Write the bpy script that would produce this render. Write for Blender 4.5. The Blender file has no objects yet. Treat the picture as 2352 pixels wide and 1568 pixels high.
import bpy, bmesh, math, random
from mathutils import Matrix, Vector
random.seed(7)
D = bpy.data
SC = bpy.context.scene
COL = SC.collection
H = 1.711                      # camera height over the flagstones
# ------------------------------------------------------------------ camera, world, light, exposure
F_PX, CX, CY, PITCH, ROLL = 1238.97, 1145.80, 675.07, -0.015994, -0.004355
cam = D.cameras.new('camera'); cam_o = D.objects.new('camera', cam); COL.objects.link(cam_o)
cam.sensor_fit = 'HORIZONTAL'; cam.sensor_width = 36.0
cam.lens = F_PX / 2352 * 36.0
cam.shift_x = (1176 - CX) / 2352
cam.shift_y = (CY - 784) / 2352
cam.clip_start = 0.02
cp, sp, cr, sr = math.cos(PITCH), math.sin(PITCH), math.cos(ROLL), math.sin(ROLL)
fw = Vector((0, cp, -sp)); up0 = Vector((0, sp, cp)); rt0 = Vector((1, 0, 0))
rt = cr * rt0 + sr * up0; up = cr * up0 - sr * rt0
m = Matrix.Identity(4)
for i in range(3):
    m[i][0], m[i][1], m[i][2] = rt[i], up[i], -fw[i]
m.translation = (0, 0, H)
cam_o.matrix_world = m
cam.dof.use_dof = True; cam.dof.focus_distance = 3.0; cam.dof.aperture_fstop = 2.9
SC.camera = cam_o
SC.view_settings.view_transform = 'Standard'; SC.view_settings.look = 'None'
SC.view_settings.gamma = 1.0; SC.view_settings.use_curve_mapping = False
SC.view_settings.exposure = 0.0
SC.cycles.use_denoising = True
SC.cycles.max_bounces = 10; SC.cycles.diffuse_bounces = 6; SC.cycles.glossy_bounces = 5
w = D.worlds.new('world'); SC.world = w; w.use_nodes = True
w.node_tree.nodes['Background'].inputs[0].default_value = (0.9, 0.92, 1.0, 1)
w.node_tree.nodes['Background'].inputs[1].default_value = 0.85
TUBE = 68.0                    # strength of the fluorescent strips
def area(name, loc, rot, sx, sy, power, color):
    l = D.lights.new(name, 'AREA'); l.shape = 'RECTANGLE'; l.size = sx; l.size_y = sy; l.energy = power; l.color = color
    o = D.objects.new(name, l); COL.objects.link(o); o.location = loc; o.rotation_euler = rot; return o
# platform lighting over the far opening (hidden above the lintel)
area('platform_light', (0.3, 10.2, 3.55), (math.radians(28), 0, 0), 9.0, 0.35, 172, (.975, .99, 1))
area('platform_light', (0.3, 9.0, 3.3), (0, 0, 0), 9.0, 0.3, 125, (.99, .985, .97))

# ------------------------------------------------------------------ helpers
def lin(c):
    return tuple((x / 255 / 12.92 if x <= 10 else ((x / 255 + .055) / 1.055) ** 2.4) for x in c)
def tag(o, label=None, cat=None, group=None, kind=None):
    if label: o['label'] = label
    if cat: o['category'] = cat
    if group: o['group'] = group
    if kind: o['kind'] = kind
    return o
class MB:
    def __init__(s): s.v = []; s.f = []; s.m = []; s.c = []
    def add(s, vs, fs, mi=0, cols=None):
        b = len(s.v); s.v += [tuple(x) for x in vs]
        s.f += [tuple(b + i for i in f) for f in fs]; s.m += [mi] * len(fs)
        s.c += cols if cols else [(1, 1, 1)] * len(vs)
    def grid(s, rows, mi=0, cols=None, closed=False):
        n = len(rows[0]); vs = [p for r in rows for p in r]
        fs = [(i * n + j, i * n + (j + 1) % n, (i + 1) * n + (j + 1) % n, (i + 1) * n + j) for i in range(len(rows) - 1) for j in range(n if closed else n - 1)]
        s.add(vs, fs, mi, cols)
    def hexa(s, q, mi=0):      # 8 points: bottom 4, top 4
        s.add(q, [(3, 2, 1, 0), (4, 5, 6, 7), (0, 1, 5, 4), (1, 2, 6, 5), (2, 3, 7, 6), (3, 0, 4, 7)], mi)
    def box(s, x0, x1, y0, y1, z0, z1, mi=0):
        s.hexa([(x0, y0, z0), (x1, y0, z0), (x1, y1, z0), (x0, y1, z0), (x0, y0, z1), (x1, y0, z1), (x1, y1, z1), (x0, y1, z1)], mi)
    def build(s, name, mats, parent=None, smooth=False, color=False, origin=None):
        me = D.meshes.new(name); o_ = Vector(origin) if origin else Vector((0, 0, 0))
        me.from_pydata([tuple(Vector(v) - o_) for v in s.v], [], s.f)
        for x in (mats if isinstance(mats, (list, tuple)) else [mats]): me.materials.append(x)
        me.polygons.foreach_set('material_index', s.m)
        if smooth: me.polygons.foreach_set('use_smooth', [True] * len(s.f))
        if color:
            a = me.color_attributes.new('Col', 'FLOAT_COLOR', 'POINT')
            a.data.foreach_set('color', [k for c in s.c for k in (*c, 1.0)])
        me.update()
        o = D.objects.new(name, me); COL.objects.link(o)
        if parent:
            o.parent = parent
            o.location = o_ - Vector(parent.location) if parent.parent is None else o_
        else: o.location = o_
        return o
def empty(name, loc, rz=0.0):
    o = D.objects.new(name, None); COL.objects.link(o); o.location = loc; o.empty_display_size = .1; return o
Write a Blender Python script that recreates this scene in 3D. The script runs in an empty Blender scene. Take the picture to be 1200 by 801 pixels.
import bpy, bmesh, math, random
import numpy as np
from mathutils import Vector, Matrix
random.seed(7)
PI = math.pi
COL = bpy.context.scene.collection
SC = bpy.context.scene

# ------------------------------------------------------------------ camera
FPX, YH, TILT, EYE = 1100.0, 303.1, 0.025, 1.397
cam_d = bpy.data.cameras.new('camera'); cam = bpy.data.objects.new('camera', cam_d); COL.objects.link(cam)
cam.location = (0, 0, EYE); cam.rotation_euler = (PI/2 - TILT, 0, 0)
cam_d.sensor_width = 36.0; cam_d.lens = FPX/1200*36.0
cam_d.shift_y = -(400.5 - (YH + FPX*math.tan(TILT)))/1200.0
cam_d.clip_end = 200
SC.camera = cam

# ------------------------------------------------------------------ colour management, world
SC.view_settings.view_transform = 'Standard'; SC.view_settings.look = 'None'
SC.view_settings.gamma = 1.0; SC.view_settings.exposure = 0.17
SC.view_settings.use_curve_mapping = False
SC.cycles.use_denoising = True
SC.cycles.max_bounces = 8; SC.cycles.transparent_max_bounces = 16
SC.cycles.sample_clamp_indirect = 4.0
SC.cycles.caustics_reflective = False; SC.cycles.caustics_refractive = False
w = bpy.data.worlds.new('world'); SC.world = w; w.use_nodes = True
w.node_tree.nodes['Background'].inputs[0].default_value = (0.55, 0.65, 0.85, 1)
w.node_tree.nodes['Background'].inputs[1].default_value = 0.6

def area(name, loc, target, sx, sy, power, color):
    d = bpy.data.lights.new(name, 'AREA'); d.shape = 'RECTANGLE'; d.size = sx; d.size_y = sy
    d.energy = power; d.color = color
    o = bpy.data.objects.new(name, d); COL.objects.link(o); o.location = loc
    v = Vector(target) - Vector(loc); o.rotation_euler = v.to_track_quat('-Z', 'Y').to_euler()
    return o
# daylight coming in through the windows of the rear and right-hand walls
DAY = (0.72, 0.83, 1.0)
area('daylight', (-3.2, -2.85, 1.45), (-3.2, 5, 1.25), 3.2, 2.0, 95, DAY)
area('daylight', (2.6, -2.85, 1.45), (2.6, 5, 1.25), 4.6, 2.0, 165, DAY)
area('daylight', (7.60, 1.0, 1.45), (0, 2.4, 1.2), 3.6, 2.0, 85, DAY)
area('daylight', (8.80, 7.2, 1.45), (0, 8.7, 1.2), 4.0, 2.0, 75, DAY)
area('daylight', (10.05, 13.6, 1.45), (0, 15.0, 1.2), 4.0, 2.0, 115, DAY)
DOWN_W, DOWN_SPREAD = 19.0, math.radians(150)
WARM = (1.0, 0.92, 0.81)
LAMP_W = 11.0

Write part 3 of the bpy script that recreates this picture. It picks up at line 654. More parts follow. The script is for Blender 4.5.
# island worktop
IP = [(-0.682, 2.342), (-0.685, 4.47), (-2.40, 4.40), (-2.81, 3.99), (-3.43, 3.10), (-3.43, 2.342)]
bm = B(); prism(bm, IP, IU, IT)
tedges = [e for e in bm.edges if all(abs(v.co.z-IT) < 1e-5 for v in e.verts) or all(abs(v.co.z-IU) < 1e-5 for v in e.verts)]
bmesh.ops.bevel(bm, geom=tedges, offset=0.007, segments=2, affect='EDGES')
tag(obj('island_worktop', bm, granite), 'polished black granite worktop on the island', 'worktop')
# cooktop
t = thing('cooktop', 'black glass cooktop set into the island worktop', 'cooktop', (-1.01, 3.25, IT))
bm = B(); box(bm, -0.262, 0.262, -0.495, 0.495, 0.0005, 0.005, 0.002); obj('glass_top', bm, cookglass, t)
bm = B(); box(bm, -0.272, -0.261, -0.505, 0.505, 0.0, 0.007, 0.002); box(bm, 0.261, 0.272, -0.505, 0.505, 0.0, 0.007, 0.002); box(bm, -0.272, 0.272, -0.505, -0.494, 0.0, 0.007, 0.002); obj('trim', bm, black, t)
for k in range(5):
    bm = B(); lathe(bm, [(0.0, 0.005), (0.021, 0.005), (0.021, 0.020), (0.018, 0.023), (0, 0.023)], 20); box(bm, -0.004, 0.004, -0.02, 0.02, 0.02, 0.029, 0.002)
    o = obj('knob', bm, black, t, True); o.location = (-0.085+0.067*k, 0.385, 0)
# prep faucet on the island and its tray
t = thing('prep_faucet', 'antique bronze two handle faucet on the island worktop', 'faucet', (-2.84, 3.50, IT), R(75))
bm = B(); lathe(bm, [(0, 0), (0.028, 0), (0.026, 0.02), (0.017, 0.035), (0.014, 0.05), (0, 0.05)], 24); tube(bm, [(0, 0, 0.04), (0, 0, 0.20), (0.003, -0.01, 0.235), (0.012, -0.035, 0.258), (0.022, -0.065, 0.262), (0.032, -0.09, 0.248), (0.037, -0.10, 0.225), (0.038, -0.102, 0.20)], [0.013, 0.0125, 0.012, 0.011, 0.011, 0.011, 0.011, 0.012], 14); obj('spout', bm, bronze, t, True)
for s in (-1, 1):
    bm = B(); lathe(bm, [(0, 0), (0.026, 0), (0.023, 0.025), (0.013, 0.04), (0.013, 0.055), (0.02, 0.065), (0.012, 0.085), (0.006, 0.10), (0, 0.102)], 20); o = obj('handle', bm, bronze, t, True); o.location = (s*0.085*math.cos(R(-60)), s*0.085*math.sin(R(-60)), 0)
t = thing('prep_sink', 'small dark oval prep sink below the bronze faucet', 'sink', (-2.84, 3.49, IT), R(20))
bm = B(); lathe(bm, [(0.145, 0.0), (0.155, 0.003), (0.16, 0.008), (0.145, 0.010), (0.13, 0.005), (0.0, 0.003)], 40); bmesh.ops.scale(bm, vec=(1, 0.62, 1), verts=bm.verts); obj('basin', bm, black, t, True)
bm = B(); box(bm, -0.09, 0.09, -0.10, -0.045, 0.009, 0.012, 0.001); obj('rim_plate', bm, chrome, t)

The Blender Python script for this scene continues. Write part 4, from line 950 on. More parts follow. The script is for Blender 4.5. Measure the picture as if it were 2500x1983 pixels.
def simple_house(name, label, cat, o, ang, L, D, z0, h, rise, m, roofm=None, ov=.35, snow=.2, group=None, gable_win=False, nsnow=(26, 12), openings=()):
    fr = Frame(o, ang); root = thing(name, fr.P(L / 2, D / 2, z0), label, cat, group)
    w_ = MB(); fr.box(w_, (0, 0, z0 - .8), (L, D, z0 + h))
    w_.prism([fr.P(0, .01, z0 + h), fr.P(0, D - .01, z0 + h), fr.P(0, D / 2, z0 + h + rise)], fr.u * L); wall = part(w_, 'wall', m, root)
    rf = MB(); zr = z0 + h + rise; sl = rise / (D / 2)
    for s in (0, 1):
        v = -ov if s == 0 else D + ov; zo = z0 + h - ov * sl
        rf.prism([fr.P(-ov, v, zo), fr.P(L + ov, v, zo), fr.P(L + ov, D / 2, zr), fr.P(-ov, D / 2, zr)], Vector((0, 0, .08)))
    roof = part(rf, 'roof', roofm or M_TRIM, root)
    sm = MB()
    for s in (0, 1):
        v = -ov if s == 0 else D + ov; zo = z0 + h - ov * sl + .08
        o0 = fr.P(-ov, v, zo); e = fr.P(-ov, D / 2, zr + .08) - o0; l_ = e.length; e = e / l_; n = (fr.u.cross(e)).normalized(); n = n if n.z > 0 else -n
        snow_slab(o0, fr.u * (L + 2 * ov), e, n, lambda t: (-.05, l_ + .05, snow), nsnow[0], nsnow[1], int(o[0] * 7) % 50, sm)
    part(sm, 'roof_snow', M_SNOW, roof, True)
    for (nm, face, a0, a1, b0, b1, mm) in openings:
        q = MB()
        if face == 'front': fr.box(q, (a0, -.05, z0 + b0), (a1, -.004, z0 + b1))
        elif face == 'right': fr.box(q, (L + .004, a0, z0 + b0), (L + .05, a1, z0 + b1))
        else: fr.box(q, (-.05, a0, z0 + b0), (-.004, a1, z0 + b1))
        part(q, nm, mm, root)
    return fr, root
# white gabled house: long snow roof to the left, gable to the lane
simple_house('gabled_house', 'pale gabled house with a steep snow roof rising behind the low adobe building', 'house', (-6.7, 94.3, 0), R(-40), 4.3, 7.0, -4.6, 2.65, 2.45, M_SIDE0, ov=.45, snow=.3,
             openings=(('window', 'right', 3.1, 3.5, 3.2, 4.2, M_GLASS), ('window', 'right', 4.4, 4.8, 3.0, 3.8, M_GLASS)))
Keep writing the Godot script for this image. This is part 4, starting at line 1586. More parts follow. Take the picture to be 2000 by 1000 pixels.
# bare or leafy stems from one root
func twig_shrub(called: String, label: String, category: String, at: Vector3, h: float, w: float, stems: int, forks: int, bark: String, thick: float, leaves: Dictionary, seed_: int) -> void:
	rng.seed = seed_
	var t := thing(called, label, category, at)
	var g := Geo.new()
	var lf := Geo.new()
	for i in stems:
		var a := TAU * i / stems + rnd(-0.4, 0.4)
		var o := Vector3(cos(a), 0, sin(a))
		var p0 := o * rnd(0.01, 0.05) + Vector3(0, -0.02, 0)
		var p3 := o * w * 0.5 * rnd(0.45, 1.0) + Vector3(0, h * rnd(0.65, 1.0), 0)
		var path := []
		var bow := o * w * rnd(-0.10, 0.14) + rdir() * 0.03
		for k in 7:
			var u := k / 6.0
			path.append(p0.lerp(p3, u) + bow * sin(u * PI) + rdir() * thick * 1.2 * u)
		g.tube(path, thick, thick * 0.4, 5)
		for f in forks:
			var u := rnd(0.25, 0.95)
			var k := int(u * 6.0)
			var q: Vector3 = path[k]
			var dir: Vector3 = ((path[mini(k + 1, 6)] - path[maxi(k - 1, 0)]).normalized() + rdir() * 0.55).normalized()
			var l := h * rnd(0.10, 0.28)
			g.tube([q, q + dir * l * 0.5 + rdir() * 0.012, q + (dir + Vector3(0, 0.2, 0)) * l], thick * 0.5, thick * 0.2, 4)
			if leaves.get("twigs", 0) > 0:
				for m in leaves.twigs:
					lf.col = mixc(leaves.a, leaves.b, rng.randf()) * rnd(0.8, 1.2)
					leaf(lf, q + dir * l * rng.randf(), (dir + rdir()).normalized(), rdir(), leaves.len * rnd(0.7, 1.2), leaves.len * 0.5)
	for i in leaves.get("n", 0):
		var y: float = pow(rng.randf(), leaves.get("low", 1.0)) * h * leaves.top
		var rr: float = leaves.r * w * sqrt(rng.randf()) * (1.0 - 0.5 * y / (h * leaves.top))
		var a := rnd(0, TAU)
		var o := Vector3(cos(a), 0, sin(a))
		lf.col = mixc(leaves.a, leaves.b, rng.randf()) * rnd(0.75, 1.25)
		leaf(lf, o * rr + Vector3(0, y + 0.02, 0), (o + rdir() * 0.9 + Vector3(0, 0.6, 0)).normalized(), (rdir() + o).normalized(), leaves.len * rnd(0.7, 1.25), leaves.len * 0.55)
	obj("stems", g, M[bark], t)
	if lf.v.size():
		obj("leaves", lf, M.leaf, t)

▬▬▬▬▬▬

» Short problem
Everything from the line that contains "Write a Blender" to the line that contains "w.node_tree.nodes['Background'].inputs[1].default_value = 0.6" must be transcribed exactly, both end lines included.

» Task answer
Write a Blender Python script that recreates this scene in 3D. The script runs in an empty Blender scene. Take the picture to be 1200 by 801 pixels.
import bpy, bmesh, math, random
import numpy as np
from mathutils import Vector, Matrix
random.seed(7)
PI = math.pi
COL = bpy.context.scene.collection
SC = bpy.context.scene

# ------------------------------------------------------------------ camera
FPX, YH, TILT, EYE = 1100.0, 303.1, 0.025, 1.397
cam_d = bpy.data.cameras.new('camera'); cam = bpy.data.objects.new('camera', cam_d); COL.objects.link(cam)
cam.location = (0, 0, EYE); cam.rotation_euler = (PI/2 - TILT, 0, 0)
cam_d.sensor_width = 36.0; cam_d.lens = FPX/1200*36.0
cam_d.shift_y = -(400.5 - (YH + FPX*math.tan(TILT)))/1200.0
cam_d.clip_end = 200
SC.camera = cam

# ------------------------------------------------------------------ colour management, world
SC.view_settings.view_transform = 'Standard'; SC.view_settings.look = 'None'
SC.view_settings.gamma = 1.0; SC.view_settings.exposure = 0.17
SC.view_settings.use_curve_mapping = False
SC.cycles.use_denoising = True
SC.cycles.max_bounces = 8; SC.cycles.transparent_max_bounces = 16
SC.cycles.sample_clamp_indirect = 4.0
SC.cycles.caustics_reflective = False; SC.cycles.caustics_refractive = False
w = bpy.data.worlds.new('world'); SC.world = w; w.use_nodes = True
w.node_tree.nodes['Background'].inputs[0].default_value = (0.55, 0.65, 0.85, 1)
w.node_tree.nodes['Background'].inputs[1].default_value = 0.6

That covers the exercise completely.